Esta noche, con permiso del alcalde y si el tiempo no lo impide, celebra el madrileñismo fetén «la primera verbena/que Dios envía/ la de San Antonio/ de la Florida». La tradición entrañable resiste a duras penas el galopar avasallador de la modernidad; pero resistir es ser, decía en ocasión menos alegre Ramiro de Maeztu. Así que habrá romería junto a la ermita de San Antonio mientras quede una pareja de castizos dispuestos a marcarse un chotis al aire libre, derramando la sabiduría y la seria chulería del viejo ritual. Con la de esta noche encentaba Madrid el ciclo verbenero que alegraba los calores estivales. Aunque llueva, la verbena de San Antonio anticipa el verano que ya se presagia en madrugadores puestos de melones. Quiere la tradición que hoy, a prima mañana, visiten la ermita las modistillas para mojar los dedos en agua bendita y sacar de la pila alfileres que le auguren un buen novio. Pues la devoción popular ve en San Antonio un seguro de casamiento; pero eso según la letra zarzuelera, las mozas le agobiaban pidiéndole matrimonio. ¿Qué le pedirían hoy al santo aquellas modistillas de falda de percal, casamiento o emparejamiento? Mejor sería que antes se dejaran asesorar pues un buen consejo puede valer tanto como un milagro y San Antonio es capaz de conceder ambas cosas, puesto que le sobran voluntad e influencias para remediar todo lo remediable.

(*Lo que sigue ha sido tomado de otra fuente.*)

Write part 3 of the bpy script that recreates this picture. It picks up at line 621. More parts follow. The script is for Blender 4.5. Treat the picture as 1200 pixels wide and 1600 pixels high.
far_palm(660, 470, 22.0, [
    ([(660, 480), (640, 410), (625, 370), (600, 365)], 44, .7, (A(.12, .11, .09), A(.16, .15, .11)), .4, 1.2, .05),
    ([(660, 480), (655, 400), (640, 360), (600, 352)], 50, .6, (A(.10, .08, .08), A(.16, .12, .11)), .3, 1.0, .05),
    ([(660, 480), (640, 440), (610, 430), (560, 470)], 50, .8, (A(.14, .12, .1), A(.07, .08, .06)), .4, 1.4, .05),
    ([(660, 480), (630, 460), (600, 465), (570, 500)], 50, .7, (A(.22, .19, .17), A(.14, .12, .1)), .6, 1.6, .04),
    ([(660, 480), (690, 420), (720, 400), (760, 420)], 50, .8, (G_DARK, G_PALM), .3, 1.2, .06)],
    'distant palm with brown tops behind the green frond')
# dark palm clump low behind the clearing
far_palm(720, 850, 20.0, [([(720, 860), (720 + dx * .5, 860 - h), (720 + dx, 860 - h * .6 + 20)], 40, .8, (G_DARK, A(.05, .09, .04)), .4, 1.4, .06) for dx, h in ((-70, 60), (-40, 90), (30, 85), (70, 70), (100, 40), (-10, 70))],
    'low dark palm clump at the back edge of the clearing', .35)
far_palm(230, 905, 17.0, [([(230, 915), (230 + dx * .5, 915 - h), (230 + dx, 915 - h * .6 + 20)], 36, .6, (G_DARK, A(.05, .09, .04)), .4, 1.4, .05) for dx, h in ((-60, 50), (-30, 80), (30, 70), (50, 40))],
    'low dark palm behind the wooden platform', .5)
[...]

Antonio de Lisboa, Antonio de Padua, Antonio de la Florida. Madrid enseñó a admirar en el santo portugués una cordial simpatía abierta a la mutua confianza. Se dice que vale más caer en gracia que ser gracioso; ¿será pecado creer que unos santos caen más simpáticos que otros? San Antonio, gracioso esencial por la gracia de Dios, cayó tan bien a los madrileños que llegó a decirse que en un tiempo no había iglesia de la Villa y Corte que no contara con alguna imagen suya. José María de Llanos ha considerado al gran santo portugués como un modelo extraordinario de popularidad. Popular a lo divino, por su indeclinable bondad con los desvalidos y su privilegiado poder taumatúrgico para socorrer necesidades y aliviar dolores. La piedad popular acude al santo recitándole con fe la hermosa retahíla de su quehacer milagrero. Llama la atención el carácter natural que se atribuye a las bondades y milagros del santo portugués. En la iglesia madrileña de Santa Cruz hay un cuadro -«San Antonio el Guindero»- que cuenta un caso sorprendente. Por la Cuesta de la Vega caminaba un labrador tras el borrico cargado de guindas; el animal no puede con la carga y el amo lo amenaza con un palo; el asno cocea, las guindas caen al suelo y son pisoteadas; el pobre hombre musita: ¡San Antonio!, ¡San Antonio! Entonces se le acerca un fraile que con mucho cuidado recoge la fruta, limpia y fresca, que coloca en los serones y se va. Agradecido, el labrador le grita: -¿Dónde puedo llevarle las mejores? -A la iglesia de San Nicolás. Allá se va el aldeano y contemplando el altar ve la imagen de un fraile que le sonríe. El pobre hombre comprende: -Conque santo ¡Así ya se puede!

La bondad, contra lo que algunos creen, no está reñida con el talento. San Antonio, rico en saberes teológicos, profesó de excelente maestro y gran predicador, tan ameno que según sus biógrafos cuentan que los peces se acercaban a la orilla para escucharle.